Agreed, where such issues make sense.  Often they don't so you have just
slowed down the access to the device for now purpose.  That's why we do
it when necessary in the drivers.
> 
>> 18) Can add a warning about registering the buffer before the device ...
> 
> I waste some hours on this only because I call the functions in a different
> order; in my opinion it is better an error which stop device registration.
> 
>> Bits and bobs from your table at the end. Note some of these are
>> considerations of how we could adapt the code to make it fit your
>> usecase better.
> 
> Thank you very much. We'll keep an eye on IIO as well, trying to see
> if our usecase really needs a new framework or some merge can be devised
> over time.
Agreed.

>> As above, I think the trigger instance confusion is based on reading one
>> fairly odd trigger type.
> 
> Yes it is; my answer to point 12 still valid
> 
>> Anyhow, I will be interested to have a read of your proposed code.
>>
>> The big difference I think are that you split data out into independent
>> buffers, one per channel. We use the concept of scan's because that is
>> often how adcs actually work and cuts the overhead to minimum. Two
>> options and which is best is probably dictated by the use case.
> 
> We plan to offer a buffer for each channel and one for interleaving.

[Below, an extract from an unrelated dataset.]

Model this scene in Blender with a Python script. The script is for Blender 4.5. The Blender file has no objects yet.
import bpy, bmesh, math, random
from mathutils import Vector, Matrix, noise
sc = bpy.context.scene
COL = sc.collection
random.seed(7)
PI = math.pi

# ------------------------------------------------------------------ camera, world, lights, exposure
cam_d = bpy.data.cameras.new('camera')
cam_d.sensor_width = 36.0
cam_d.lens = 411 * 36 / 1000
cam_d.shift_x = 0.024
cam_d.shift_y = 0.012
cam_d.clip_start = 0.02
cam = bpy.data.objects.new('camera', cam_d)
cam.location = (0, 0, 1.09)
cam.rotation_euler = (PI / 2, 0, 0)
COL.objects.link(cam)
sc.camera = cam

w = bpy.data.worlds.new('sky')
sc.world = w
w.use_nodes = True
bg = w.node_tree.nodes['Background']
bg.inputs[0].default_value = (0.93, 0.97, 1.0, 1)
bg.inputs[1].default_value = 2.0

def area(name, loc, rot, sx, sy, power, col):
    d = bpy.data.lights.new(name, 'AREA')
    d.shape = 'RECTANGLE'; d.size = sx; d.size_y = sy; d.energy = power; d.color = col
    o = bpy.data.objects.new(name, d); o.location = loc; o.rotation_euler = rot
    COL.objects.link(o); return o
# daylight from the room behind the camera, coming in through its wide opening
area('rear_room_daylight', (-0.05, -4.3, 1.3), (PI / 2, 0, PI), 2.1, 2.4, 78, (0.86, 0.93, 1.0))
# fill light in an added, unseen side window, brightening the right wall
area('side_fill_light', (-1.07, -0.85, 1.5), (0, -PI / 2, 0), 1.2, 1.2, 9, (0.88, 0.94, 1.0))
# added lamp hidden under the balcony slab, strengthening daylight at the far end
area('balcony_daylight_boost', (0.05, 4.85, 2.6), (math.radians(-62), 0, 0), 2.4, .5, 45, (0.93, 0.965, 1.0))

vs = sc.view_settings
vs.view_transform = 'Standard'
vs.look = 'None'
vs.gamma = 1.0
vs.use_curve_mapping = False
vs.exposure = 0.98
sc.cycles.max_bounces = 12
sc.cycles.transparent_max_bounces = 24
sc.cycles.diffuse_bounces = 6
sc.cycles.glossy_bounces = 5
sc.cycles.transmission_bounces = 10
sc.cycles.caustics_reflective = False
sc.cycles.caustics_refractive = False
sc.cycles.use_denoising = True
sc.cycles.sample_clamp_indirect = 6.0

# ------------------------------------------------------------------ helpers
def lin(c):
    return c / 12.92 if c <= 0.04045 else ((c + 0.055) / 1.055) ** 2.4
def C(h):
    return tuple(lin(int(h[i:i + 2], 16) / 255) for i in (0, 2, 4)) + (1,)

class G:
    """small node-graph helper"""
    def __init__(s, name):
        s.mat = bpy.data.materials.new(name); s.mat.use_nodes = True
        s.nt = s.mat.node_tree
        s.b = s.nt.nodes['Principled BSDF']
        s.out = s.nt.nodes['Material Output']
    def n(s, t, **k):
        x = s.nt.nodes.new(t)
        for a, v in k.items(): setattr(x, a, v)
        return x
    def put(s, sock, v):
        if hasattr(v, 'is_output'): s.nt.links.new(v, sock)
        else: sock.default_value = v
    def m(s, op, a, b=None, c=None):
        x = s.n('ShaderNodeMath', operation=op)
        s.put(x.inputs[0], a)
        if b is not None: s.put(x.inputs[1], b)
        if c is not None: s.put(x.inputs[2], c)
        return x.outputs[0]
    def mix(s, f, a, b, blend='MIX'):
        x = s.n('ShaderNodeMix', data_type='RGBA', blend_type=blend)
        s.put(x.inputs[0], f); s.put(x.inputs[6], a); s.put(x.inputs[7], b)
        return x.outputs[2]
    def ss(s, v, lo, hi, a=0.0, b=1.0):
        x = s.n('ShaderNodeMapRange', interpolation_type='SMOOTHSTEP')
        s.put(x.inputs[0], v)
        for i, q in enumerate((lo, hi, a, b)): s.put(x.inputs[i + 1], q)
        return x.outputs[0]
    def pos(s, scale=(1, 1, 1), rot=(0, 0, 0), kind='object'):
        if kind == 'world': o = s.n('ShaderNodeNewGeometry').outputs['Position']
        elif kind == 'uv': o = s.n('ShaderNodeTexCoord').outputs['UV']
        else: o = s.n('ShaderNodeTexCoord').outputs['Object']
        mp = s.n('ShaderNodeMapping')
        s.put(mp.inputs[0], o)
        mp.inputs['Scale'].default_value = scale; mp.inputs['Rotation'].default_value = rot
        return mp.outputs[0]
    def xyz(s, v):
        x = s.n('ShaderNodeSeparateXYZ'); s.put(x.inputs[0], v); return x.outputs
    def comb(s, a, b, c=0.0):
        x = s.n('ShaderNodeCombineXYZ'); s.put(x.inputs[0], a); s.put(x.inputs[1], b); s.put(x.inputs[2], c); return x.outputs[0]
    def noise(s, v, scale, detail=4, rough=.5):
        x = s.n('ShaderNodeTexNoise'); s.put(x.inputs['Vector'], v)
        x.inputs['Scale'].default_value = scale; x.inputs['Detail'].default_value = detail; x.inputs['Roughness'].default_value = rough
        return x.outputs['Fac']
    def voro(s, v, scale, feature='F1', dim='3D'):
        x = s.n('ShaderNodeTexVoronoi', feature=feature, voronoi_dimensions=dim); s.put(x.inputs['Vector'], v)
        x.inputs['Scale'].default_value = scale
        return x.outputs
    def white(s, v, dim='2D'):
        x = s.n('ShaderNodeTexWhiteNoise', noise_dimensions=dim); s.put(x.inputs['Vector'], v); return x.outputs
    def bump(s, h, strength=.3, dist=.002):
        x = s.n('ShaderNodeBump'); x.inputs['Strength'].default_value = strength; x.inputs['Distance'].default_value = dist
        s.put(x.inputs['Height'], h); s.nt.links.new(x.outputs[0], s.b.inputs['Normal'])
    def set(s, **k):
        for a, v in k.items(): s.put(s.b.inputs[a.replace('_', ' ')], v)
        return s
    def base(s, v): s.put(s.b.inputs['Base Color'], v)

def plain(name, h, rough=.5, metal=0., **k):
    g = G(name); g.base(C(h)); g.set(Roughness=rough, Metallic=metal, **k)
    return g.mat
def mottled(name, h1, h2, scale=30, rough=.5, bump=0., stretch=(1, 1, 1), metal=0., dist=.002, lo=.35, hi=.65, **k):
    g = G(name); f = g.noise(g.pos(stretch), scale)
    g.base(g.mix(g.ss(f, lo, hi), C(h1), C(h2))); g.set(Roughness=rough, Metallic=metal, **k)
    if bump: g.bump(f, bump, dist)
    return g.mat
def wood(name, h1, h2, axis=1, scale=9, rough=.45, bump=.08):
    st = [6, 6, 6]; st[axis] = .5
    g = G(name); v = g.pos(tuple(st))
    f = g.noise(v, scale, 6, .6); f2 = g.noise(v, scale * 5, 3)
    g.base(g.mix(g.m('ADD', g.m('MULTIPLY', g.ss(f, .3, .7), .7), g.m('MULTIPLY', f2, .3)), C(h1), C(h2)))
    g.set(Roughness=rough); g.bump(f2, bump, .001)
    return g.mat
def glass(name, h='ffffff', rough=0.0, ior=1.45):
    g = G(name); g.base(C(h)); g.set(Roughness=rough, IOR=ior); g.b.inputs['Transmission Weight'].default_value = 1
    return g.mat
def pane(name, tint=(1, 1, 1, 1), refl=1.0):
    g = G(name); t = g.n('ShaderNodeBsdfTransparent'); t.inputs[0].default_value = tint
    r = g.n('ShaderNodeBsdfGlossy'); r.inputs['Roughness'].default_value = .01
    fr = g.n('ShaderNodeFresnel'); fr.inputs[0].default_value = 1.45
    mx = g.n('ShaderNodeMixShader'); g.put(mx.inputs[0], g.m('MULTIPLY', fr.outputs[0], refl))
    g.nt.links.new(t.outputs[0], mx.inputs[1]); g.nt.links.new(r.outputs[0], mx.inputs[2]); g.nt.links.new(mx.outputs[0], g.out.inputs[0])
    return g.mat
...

> When the acquisition is interleaved, the channel-set is a single
> channel.  User-space knows about this and can demux data if it
> wants. (Note, it is not implemented yet. But it is our idea at this point
)
Is this fully described to userspace?  If not you are going to run into
a lot of review feedback that your framework isn't general.  People
really don't like userspace code having to match against a specific
driver.  A lot of our effort has been around avoiding this requirement.
> 
>> Will be interesting to compare.
> 
> Actually our main boards are under development, so we cannot code on
> them. But probably we code ZIO drivers for some of the IIO devices,
> just to test ZIO and to compare with IIO; bear in mind that these kind
> of devices are not our target.
Indeed. Good luck with your more interesting boards ;)  sounds 'fun'.